In the winter, you may have a list of regular services you perform on your car. You might switch to winter tires, or you may stock your car with chains. But one safety step many people fail to take is regularly ensuring their tire pressure is within a safe range.

In cold winter weather, the air in your car's tires contracts--causing the tire pressure to drop. For every 10 degrees the air temperature drops, your tires lose an average of two pounds of pressure per square inch (PSI). Low PSI can create serious safety risks on the road.

Tire pressure and safety

Low tire pressure can lead to unpredictable vehicle handling. When your tires are underinflated, it causes the tread to bow in at the center. This means that the whole middle of your tire is effectively out of commission--unable to assist in maneuvering through snow, slush or ice.

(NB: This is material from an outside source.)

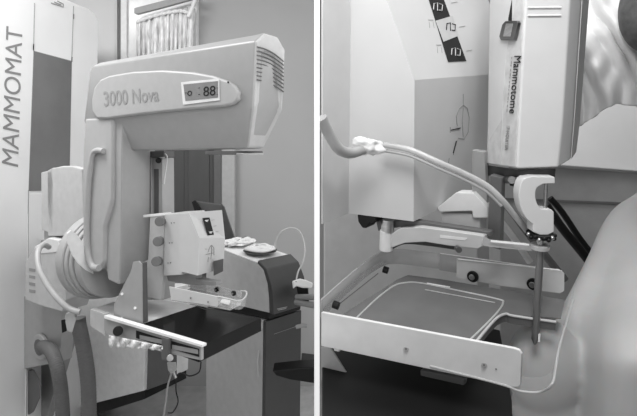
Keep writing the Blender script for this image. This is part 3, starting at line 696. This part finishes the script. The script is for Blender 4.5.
fr0 = P(517, 168.5, yd); 
hF = lambda px, py: P(px, py, yd*.999)
for y0 in (7.5, 15.5):
    tube('grip_ridge', [P(528, y0, yd*.998), P(561, y0-.2, yd*.998)], .0016, m_bright, tV, 2)
# dark chassis under the driver
prism('chassis', [P(*q) for q in ((487, 165, yd*1.12), (517, 169.5, yd*1.01), (556, 168.5, yd*1.01), (555, 179, yd*1.01), (525, 178, yd*1.01), (503, 176, yd*1.1), (487, 176, yd*1.12))], Vector((0, .05, 0)), m_dark, tV, .001)
cyl('chassis_bolt', P(505, 180, yd*1.08), P(512, 180, yd*1.02), .006, m_metal, tV, 16)
cyl('chassis_nut', P(513, 182, yd*1.05), P(520, 184, yd*1.03), .008, m_black, tV, 6)
# C shaped hook
V2 = lambda L_: [Vector((a_, b_, 0)) for a_, b_ in L_]
hk_o = spline(V2([(533, 176.5), (524, 179), (520, 187), (519, 198), (522, 211), (528, 220), (533, 224)]), 5)
hk_i = spline(V2([(541, 209), (537, 203), (535.5, 195), (537, 188), (543, 184)]), 5)
hk = [(p.x, p.y) for p in hk_o]+[(533, 232), (540, 235), (548, 235), (554, 232), (554, 212), (551.5, 209.5)]+[(p.x, p.y) for p in hk_i]+[(555, 183.5), (555, 177)]
prism('c_hook', [P(*q, yg*.985) for q in hk], Vector((0, .018*KS, .003)), m_cream, tV, .0015)
cyl('needle_rod', P(546, 182, yg*1.0), P(545, 212, yg*1.0), .0028, m_metal, tV, 14)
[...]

When the middle of your tire isn't being used, it greatly limits your stability in making turns. It also makes braking far less effective. Add these detriments to already slippery driving conditions, and you have a recipe for disaster.

Checking your tire pressure

If you own a car made in 2007 or later, it is already equipped with a tire pressure monitoring system--and it will automatically alert you if your pressure falls more than five PSI below the recommended range. If your car is older than this, then it's important to check your tire pressure every day during extreme cold conditions--or on days where there is high temperature fluctuation. Be sure to check your pressure when the car is cold--as driving your car can warm up the air in the tires and skew the reading. If your pressure is below acceptable levels, then head to a gas or service station immediately to add air.

Ignoring a tire pressure issue is not only hazardous to your safety, but if you're involved in an accident, it can also affect your insurance coverage. That's why it's important to stay ahead of any dangers before they start.